Advertisement

Concert Review

CECILIA BARTOLI and the AGE OF ENLIGHTENMENT

She sang through smiles: with expressive eyes, dancing eyebrows, palpitating breast, and alive fingers that would rub together and flicker like a dancer’s digits ornamenting the end of an extended arm suspended in reach. That is to say, Cecilia Bartoli, the internationally acclaimed mezzo-soprano, flirted and seduced the audience at Symphony Hall last Friday night. As part of the FleetBoston Celebrity Series, Bartoli appeared with the Orchestra of the Age of Enlightenment—with whom she performs and works regularly—including their most recent collaboration on her new “Salieri Album,” which was launched in the Fall of 2003.

Born in Rome in 1966, Bartoli was raised in a highly musical family with parents, Silvana Bazzoni and Angelo Bartoli, who were professional singers. The young Bartoli trained at the Conservatorio di Santa Cecilia, while also acquiring much of her musical knowledge and developing her talent through parental coaching.

Since the initial recognition of her talents at age nineteen by Riccardo Muti, Bartoli has ascended into the ranks of the most skilled and sought-after mezzo-soprani in the world. Her early career established her reputation with collaborations with such musical luminaries as Herbert von Karajan, Daniel Barenboim and Nikolaus Harnoncourt. She has since worked with such renowned conductors as Claudio Abbado, Pierre Boulez, Myung-Whun Chung, Christopher Hogwood, James Levine, Zubin Mehta, and Sir Simon Rattle to name a few.

Bartoli’s operatic endeavors also contain a scholarly aspect. She has made concerted efforts during her career to champion marginalized composers and underrated works that are rarely performed for the public. Her impressive commitment to the popularization of early music is evident in her work to bring the compositions of figures such as Scarlatti, Paisiello, Caldara, Caccini, Vivaldi, Gluck, and Salieri to the attentions of contemporary concert-goers and music-lovers.

Respecting the integrity and historical circumstances of the early music she promotes, Bartoli has collaborated extensively with several outstanding period instrument orchestras, like the Orchestra of the Age of Enlightenment, whose aim is to adhere as closely as possible to the musical conditions in which early music was originally conceived and performed.

Advertisement

The Symphony Hall performance opened with two pieces by Antonio Vivaldi (1678-1741): Concerto in C major, RV #114, which was played by the Orchestra of the Age of Enlightenement alone, followed by Bartoli’s rendition of “Gelosia” from Ottone in Villa.

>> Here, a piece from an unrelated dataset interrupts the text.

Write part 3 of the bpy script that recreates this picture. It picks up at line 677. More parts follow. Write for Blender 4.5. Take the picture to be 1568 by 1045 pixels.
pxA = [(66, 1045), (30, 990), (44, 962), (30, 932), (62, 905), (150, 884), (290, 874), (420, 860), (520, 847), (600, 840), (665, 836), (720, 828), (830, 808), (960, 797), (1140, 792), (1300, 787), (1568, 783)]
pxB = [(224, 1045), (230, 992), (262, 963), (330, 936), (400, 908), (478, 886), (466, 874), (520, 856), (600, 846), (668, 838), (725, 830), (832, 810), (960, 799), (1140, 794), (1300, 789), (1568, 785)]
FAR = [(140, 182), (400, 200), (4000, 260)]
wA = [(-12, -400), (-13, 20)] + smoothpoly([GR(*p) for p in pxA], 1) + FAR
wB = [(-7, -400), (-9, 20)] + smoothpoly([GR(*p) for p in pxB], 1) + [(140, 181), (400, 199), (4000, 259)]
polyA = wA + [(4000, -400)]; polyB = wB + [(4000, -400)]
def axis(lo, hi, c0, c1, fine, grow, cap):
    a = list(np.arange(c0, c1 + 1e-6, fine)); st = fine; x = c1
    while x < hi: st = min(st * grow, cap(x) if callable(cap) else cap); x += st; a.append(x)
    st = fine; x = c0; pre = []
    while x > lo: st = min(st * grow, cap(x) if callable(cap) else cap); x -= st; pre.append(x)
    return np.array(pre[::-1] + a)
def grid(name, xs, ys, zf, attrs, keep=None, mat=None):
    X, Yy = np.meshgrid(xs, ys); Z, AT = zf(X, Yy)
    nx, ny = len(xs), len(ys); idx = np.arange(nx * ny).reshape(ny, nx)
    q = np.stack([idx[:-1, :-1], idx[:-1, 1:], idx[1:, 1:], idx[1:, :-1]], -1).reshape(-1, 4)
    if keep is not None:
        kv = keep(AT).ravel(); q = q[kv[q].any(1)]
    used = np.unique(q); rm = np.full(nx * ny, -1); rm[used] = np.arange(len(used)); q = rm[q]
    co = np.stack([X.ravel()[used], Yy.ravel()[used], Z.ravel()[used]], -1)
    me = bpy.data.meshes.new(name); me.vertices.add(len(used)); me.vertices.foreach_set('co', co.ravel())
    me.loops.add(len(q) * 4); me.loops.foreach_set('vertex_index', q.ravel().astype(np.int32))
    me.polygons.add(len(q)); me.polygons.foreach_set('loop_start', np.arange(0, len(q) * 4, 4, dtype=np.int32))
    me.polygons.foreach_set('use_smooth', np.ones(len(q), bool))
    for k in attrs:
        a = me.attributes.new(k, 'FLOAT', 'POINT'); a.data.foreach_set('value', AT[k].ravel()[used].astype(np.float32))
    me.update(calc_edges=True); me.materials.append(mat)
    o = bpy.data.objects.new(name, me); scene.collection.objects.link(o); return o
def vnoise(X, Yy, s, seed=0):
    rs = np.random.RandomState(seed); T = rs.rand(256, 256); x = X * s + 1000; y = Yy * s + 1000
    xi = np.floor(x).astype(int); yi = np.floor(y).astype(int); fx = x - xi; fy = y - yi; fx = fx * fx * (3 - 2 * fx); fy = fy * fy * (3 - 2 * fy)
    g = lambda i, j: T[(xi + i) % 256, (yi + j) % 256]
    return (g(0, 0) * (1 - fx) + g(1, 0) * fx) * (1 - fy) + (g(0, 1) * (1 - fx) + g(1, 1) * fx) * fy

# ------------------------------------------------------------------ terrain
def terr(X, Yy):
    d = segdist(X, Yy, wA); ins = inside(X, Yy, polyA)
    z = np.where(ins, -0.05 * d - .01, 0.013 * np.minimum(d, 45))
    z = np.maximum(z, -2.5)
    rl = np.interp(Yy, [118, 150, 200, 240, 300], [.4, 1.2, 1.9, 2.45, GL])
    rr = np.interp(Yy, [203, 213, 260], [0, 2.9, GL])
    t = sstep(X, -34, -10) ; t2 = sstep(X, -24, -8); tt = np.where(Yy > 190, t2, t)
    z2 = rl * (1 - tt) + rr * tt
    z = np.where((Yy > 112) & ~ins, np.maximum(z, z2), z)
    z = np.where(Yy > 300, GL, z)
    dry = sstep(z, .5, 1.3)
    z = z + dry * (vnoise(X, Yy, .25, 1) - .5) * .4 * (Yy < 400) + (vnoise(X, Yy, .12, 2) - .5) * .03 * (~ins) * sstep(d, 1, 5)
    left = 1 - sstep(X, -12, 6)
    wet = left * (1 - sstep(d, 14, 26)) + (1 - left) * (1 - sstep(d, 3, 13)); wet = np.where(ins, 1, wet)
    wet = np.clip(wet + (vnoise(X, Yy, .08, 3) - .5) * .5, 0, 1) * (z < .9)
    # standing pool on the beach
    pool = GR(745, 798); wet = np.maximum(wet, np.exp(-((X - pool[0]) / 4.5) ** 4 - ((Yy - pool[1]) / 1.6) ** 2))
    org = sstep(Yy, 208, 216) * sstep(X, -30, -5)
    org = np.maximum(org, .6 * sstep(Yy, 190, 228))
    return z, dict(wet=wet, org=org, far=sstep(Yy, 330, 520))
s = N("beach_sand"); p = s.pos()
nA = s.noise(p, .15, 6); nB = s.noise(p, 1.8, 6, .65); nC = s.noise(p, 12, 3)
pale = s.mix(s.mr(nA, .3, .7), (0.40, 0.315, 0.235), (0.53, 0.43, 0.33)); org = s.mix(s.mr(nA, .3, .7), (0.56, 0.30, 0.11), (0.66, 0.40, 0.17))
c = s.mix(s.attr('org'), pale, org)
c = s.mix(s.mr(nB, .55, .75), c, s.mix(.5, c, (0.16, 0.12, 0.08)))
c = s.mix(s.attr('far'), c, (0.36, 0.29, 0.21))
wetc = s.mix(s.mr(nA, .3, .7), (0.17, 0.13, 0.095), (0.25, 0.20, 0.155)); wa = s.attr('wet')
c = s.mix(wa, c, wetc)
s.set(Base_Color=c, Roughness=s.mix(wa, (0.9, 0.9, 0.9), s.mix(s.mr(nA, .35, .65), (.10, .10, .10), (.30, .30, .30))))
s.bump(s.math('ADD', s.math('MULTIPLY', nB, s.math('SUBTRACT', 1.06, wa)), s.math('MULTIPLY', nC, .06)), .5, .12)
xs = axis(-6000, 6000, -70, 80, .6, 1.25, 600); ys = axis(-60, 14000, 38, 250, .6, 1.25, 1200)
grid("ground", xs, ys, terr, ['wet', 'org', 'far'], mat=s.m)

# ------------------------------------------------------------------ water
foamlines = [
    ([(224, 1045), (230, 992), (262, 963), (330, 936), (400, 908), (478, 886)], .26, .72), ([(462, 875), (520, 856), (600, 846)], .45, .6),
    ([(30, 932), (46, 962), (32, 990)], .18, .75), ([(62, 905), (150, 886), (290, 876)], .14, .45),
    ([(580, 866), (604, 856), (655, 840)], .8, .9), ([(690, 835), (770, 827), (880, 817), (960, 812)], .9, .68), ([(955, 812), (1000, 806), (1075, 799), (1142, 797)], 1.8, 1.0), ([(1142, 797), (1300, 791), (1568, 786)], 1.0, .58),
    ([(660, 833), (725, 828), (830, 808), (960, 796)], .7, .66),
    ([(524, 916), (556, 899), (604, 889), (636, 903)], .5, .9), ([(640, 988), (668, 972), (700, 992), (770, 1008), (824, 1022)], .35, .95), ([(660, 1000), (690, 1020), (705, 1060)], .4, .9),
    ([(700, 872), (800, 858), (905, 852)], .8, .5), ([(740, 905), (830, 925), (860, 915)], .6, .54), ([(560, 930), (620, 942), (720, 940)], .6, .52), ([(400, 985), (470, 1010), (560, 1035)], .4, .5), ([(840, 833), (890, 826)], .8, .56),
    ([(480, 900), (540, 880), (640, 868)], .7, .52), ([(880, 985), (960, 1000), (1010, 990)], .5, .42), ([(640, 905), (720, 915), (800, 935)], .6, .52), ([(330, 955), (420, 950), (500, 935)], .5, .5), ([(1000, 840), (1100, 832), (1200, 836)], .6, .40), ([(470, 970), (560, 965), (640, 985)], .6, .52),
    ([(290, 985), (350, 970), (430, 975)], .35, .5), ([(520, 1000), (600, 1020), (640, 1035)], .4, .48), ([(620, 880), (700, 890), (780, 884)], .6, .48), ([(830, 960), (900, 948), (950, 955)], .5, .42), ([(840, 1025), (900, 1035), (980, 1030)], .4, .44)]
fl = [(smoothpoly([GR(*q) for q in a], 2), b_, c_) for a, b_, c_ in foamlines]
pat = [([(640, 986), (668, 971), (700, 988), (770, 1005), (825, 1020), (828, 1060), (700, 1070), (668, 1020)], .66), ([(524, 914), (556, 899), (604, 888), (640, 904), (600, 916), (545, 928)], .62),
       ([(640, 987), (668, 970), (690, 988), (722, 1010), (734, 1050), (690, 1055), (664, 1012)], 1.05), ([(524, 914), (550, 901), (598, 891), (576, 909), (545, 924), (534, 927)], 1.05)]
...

The audience was immediately acquainted with the displays of stunning virtuosity and exacting skill that would characterize the evening’s concert.

Christoph Willibald Gluck (1714-1787) was represented by his “Di questa cetra” from Il Parnasi confuso which exhibited Bartoli’s sublime command of mellifluous and seamless tonal transitions and passages that hovered and drifted weightlessly through her listeners, lingering hauntingly in the air. The latter half of the concert was comprised of eleven pieces by Antonio Salieri (1750-1825) drawn from La fiera di Venezia, Armida, La secchia rapita, La finta scema, La scuola de’ gelosi, Palmira, Regina di Persia, and La cifra.

The playfulness and effusive passion for the music Bartoli projected through the hall was palpable. Her interpretations were sensitive and delicately layered—negotiating the perfect balance between sharply sculpted eloquence and opulent bravura.

Bartoli’s voice is characterized by its singularly impressive capacity for technically demanding passages of showmanship. She possesses a precision and command over every subtle fluctuation and movement of her voice that is paralleled by none. At points, Bartoli’s voice would soar in an ethereal airiness that seemed to originate from the height of her temples or the upper reaches of the back of her skull.

Perhaps the most thrilling moments of her performance were her displays of extraordinarily executed coloratura in her various diminutions where a number of short notes propel ascending or descending progressions in steps or leaps. Bartoli revels in her mastery of such decorative devices and florid ornamentation as complex scales, arpeggios, trills, gruppetti, and elegantly graduated crescendos. Bartoli is a virtuoso of fioritura. Emerging undetected out of silence, her voice creeps and swells into the warm apex of an exquisitely delivered cresendo—the audience melts under the radiance of her sonic glow.

The only drawback of the concert was that her distinctively small voice was not best served by the vast hollowness of Symphony Hall. But aside from the slightly inappropriate pairing of venue and performer, Bartoli’s concert was a privilege and a gift.